▸ **DATA BLOCK**
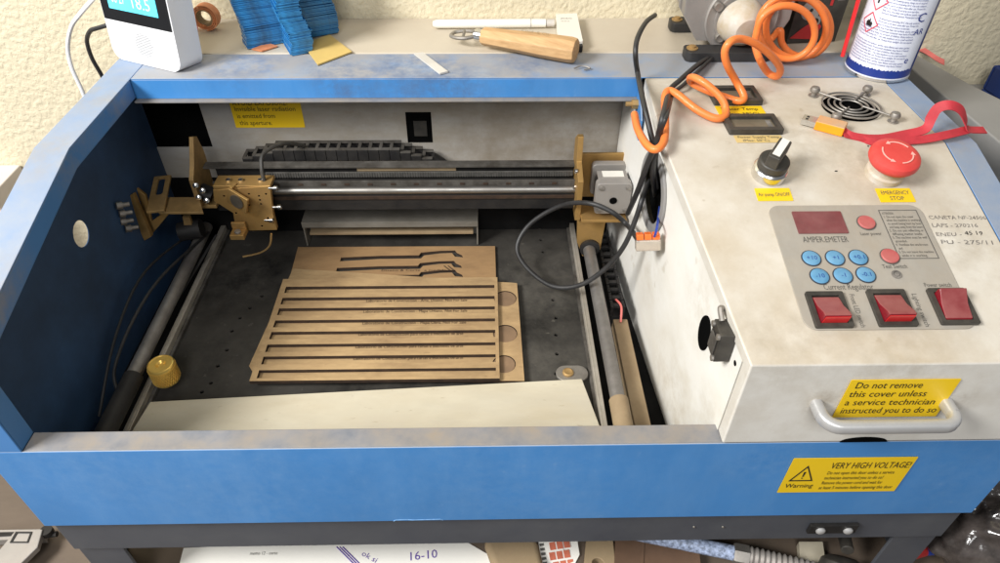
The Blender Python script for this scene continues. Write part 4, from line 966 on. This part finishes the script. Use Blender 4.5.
mb = MB(); words = ['Extremely flammable aerosol. Pressurised container may burst if heated', 'Keep away from heat, hot surfaces, sparks, open flames and other ignition', 'sources. No smoking. Do not spray on an open flame or other ignition source', 'Do not pierce or burn, even after use. Protect from sunlight. Do not expose', 'to temperatures exceeding 50 C. Use only outdoors or in a well ventilated', 'area. Avoid breathing spray. Keep out of reach of children. Shake before use']
for i in range(52):
    z = .0165+i*.0026
    if z > .135: break
    if i % 9 == 8: continue
    right = z < .05
    a0 = -.034 if right else -.014; wd = (.056 if right else .036) * (1-.25*random.random()*(i % 3 == 2))
    mb.text(None, a0, z, words[i % 6][:int(75 if right else 50)], .0025, wd, warp=wrap(.0004))
mb.build('lettering', 'canink', cbdy)
mb = MB()
def diamond(a, z, s, sym):
    w = wrap(.0005); 
    for k_ in range(4):
        c0_ = [(s, 0), (0, s), (-s, 0), (0, -s)]; p0, p1 = c0_[k_], c0_[(k_+1) % 4]; q0 = (p0[0]*.86, p0[1]*.86); q1 = (p1[0]*.86, p1[1]*.86)
        N_ = 6; vs = []
        for i in range(N_+1):
            t_ = i/N_; vs += [w(a+p0[0]*(1-t_)+p1[0]*t_, z+p0[1]*(1-t_)+p1[1]*t_), w(a+q0[0]*(1-t_)+q1[0]*t_, z+q0[1]*(1-t_)+q1[1]*t_)]
        mb.add(vs, [(2*i, 2*i+2, 2*i+3, 2*i+1) for i in range(N_)], 0)
    if sym == 'flame': pts = [(-.3, -.35), (.3, -.35), (.38, -.05), (.2, .15), (.12, .0), (.0, .42), (-.12, .1), (-.22, .2), (-.38, -.05)]
    else: pts = [(-.08, -.3), (.08, -.3), (.12, .4), (-.12, .4)]
    mb.add([w(a+x*s, z+y*s) for x, y in pts], [tuple(range(len(pts)))], 1)
diamond(-.0225, .052, .0100, 'flame'); diamond(-.0205, .0735, .0100, 'x')
mb.build('hazard_diamond', ['redprint', 'ink'], cbdy)
mb = MB(); mb.text(None, .018, .060, 'C', .012, warp=wrap(.0006)); mb.text(None, .020, .048, 'AR', .008, warp=wrap(.0006)); mb.text(None, .022, .020, 'e', .010, warp=wrap(.0006)); mb.build('brand_mark', 'canblue', cbdy)
mb = MB(); s_ = V((cx0-.0345, cy0-.004, HT+.006)); mb.cyl(un(842.5, 56, 'y', cy0+.004), un(867, -30, 'y', cy0+.004), .0020, seg=12); st = mb.build('straw', 'redstraw', SCN)

# ================================================================== USB STICK + LANYARD
US = thing('usb_stick', un(825, 128, 'z', HT+.001), 'orange USB stick with metal plug on a red ribbon', 'usb stick')
u0 = TOP.at(800, 121, .001); u1 = TOP.at(842, 132, .001)
UF = Fr(V((u0[0], u0[1]-.003, HT+.0011)), (u1[0]-u0[0], u1[1]-u0[1], 0), (-(u1[1]-u0[1]), u1[0]-u0[0], 0)); ul = math.dist(u0, u1)
mb = MB().obox(UF, (0, -.0056, .0012), (ul*.34, .0056, .0060)); mb.obox(UF, (ul*.08, .0012, .00605), (ul*.14, .0034, .0063), 1); mb.obox(UF, (ul*.08, -.0034, .00605), (ul*.14, -.0012, .0063), 1); mb.build('plug', ['chrome', 'ink'], US, bevel=.0004)
mb = MB().obox(UF, (ul*.34, -.0072, 0), (ul, .0072, .0082)); mb.build('case', 'usbo', US, bevel=.0008)
L_ = lambda X, Y, h: TOP.pt(*TOP.at(X, Y, h), h)
P1 = [L_(843, 131, .004), L_(855, 136, .003), L_(880, 138, .003), L_(905, 134, .004), L_(925, 129, .008), L_(931, 118, .016), L_(938, 108, .024), L_(950, 105, .028), L_(961, 110, .024), L_(966, 122, .014), L_(968, 129, .008), L_(985, 130, .005)]
S1 = [V((0, .3, 1)), V((0, 1, .3)), V((0, 1, .2)), V((0, 1, .3)), V((-.2, .9, .3)), V((-.8, .5, .2)), V((-.5, .7, .5)), V((0, 1, .8)), V((.5, .8, .6)), V((.6, .9, .2)), V((.2, 1, .2)), V((0, 1, .2))]
mb = MB().ribbon(P1, S1, .0085)
P2 = [L_(970, 129, .007), L_(950, 134, .007), L_(925, 139, .0045), L_(900, 141, .0035), L_(875, 142, .0025), L_(856, 137, .002), L_(843, 133, .004)]
mb.ribbon(P2, [V((0, 1, .3))]*7, .0085)
mb.build('lanyard', 'lanyard', US)

# ================================================================== THINGS ON THE SHELF AND REAR PANEL
# white monitor
DF = Fr((-.0040, .3850, HT+.0005), (.9036, -.4285, 0), (0, 0, 1))        # n points to the viewer's left-front
tilt = math.radians(7)
vdir = V((0, 0, 1))*math.cos(tilt) - DF.n*math.sin(tilt)
DF = Fr(DF.o, DF.u, vdir)
DV = thing('air_monitor', (.045, .38, HT), 'white desk air monitor with bright cyan screen on the rear left corner', 'monitor')
mb = MB().plate(DF, rrect(0, 0, .0905, .125, .012, 8), -.030, 0); dbo = mb.build('monitor_case', 'whitep', DV, bevel=.0028, seg=3)
mb = MB().plate(DF, rect(.0012, .0400, .0893, .1225), .0001, .0006); mb.build('black_fascia', 'glossk', DV)
mb = MB().plate(DF, rect(.0125, .0515, .0760, .118), .0008, .0011); scn = mb.build('screen', 'screen', DV)
mb = MB()
mb.text(DF, .018, .058, '08 27', .013, .018, off=.0014); mb.text(DF, .042, .056, '18.5', .016, .026, off=.0014); mb.text(DF, .018, .075, '42%', .014, .020, off=.0014); mb.text(DF, .046, .076, '631', .018, .024, off=.0014); mb.text(DF, .030, .097, '12:08', .020, .040, off=.0014)
mb.build('digits', 'digits', scn)
mb = MB()
for i in range(-7, 8):
    for j in range(-7, 8):
        if i*i+j*j <= 52: mb.plate(DF, circ(.047+i*.0016, .0205+j*.0016, .00058, 6), .0001, .0002)
mb.build('speaker_holes', 'dot', DV)
mb = MB(); SD = Fr(DF.pt(.0905, 0, -.015), -DF.n, DF.v)
mb.obox(Fr(DF.pt(.0905, .085, -.014), -DF.n, DF.v), (-.002, -.012, 0), (.002, .012, .0008)); mb.build('side_button', 'whiteoff', DV)
def left_cable(pts, r_, m, lab, plug):
    e_ = V(pts[-1]); pts = pts + [V((e_.x+.004, .440, .02)), V((e_.x+.002, .445, -.09)), V((e_.x-.02, .42, -.1275)), V((e_.x-.09, .36, -.1275))]
    o = thing('power_cable', pts[-1], lab, 'cable')
    MB().tube(pts, r_, 10, smooth=8).build('cable', m, o); a, b = V(pts[0]), V(pts[1]); d_ = (b-a).normalized()
    MB().cyl(a - d_*.010, a + d_*.008, r_*2.3, seg=14).build('plug', plug, o)
e = DF.pt(.002, .052, -.016)
left_cable([e + V((-.002, 0, .010)), e + V((-.012, .006, .010)), un(80, 14, 'y', .41), un(71, 28, 'y', .42), un(68, 48, 'y', .43), un(72, 68, 'y', .43), un(84, 95, 'y', .43), un(95, 130, 'y', .43)], .0022, 'whitep', 'white power cable behind the monitor, hanging down the left side', 'whitep')
e2 = DF.pt(.004, .033, -.016)
left_cable([e2 + V((-.004, 0, .000)), un(97, 28, 'y', .405), un(90, 31, 'y', .41), un(87, 41, 'y', .42), un(92, 58, 'y', .425), un(104, 80, 'y', .43), un(115, 110, 'y', .43)], .0022, 'rubber', 'black power cable behind the monitor, dropping behind the rear corner', 'greycap')
# tape roll
TR = thing('ribbon_roll', un(208, 34, 'z', HT), 'small roll of orange and pink ribbon beside the monitor', 'ribbon')
c = un(209, 28, 'y', .462); c.z = HT+.0145
mb = MB()
vs = []
N_ = 90
sp = []
for i in range(N_+1):
    a_ = -PI/2 + i/30*2*PI; r_ = .0140 - i*.00006; sp.append((a_, r_))
for k_ in range(2):
    pass
Pp = [c + V((r_*math.cos(a_), 0, r_*math.sin(a_))) for a_, r_ in sp]; mb.ribbon(Pp, [V((.1, 1, 0))]*len(Pp), .011, .0005, smooth=1)
mb.build('wound_band', 'orangetape', TR)
mb = MB(); Pp = [c + V((.0085*math.cos(2*PI*i/24), .001, .0085*math.sin(2*PI*i/24))) for i in range(25)]; mb.ribbon(Pp, [V((.1, 1, 0))]*25, .010, .0014, smooth=1); mb.build('core', 'tan', TR)
mb = MB(); mb.ribbon([c + V((-.010, -.004, -.009)), c + V((-.018, -.004, -.010)), c + V((-.026, -.003, -.0125))], [V((0, .6, .8))]*3, .009, .0004, mi=0); mb.build('loose_end', 'pink', TR)
# acrylic stack
sx, sy = .166, .438
def cross_outline():
    L1, w1 = .050, .0115; o = []
    for k_ in range(4):
        a_ = PI/2*k_; ca_, sa_ = math.cos(a_), math.sin(a_)
        for (x, y) in ((w1, -w1), (L1, -w1), (L1*.985, w1)):
            o.append((x*ca_-y*sa_, x*sa_+y*ca_))
    return o
co = cross_outline(); st_me = None; ns = 62
for i in range(ns):
    z = HT + .0004 + i*.00128
    if st_me is None:
        mb = MB().plate(flat(0), co, 0, .0011, em=1); ob = mb.build('acrylic_piece', ['acrylic', 'acryedge'], origin=(0, 0, 0)); st_me = ob
    else: ob = st_me.copy(); COL.objects.link(ob)
    lean = .0018*math.sin(i*.12)
    ob.location = (sx + lean + random.uniform(-.0006, .0006), sy - i*.00012 + random.uniform(-.0006, .0006), z); ob.rotation_euler = (0, 0, math.radians(-66 + random.uniform(-.9, .9) + 1.6*math.sin(i*.13) + (2.2 if i % 9 == 0 else 0)))
    tag(ob, 'blue acrylic cross in the tall stack behind the yellow card', 'acrylic piece', 'stacked blue acrylic crosses')
# cards
P_ = TOP.at
mb = MB().plate(TOP, [P_(303, 45), P_(318, 66), P_(352, 53), P_(330, 36)], .0005, .0020)
tag(mb.build('yellow_card', 'card'), 'square gold card lying in front of the blue acrylic stack', 'card')
mb = MB().plate(TOP, [P_(252, 50), P_(262, 52), P_(278, 47), P_(268, 44)], .0004, .0016)
tag(mb.build('card_offcut', 'orangetape'), 'small brown offcut under the left arm of the blue stack', 'offcut')
mb = MB().plate(TOP, [P_(414, 55), P_(440, 75), P_(448, 73), P_(423, 54)], .0004, .0022)
tag(mb.build('white_strip', 'greystrip'), 'short flat white strip lying on the blue rear panel', 'strip')
mb = MB().tube([TOP.pt(*P_(574, 70), .002), TOP.pt(*P_(582, 68.5), .003), TOP.pt(*P_(590, 70), .002), TOP.pt(*P_(584, 71), .0014)], .0007, 8, smooth=5)
tag(mb.build('wire_scrap', 'steel'), 'tiny bent wire scrap beside the end of the wooden handle', 'wire')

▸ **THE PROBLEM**
Using the material above, gather every line that includes "from".

▸ **EXPECTED ANSWER**
The Blender Python script for this scene continues. Write part 4, from line 966 on. This part finishes the script. Use Blender 4.5.
mb = MB(); words = ['Extremely flammable aerosol. Pressurised container may burst if heated', 'Keep away from heat, hot surfaces, sparks, open flames and other ignition', 'sources. No smoking. Do not spray on an open flame or other ignition source', 'Do not pierce or burn, even after use. Protect from sunlight. Do not expose', 'to temperatures exceeding 50 C. Use only outdoors or in a well ventilated', 'area. Avoid breathing spray. Keep out of reach of children. Shake before use']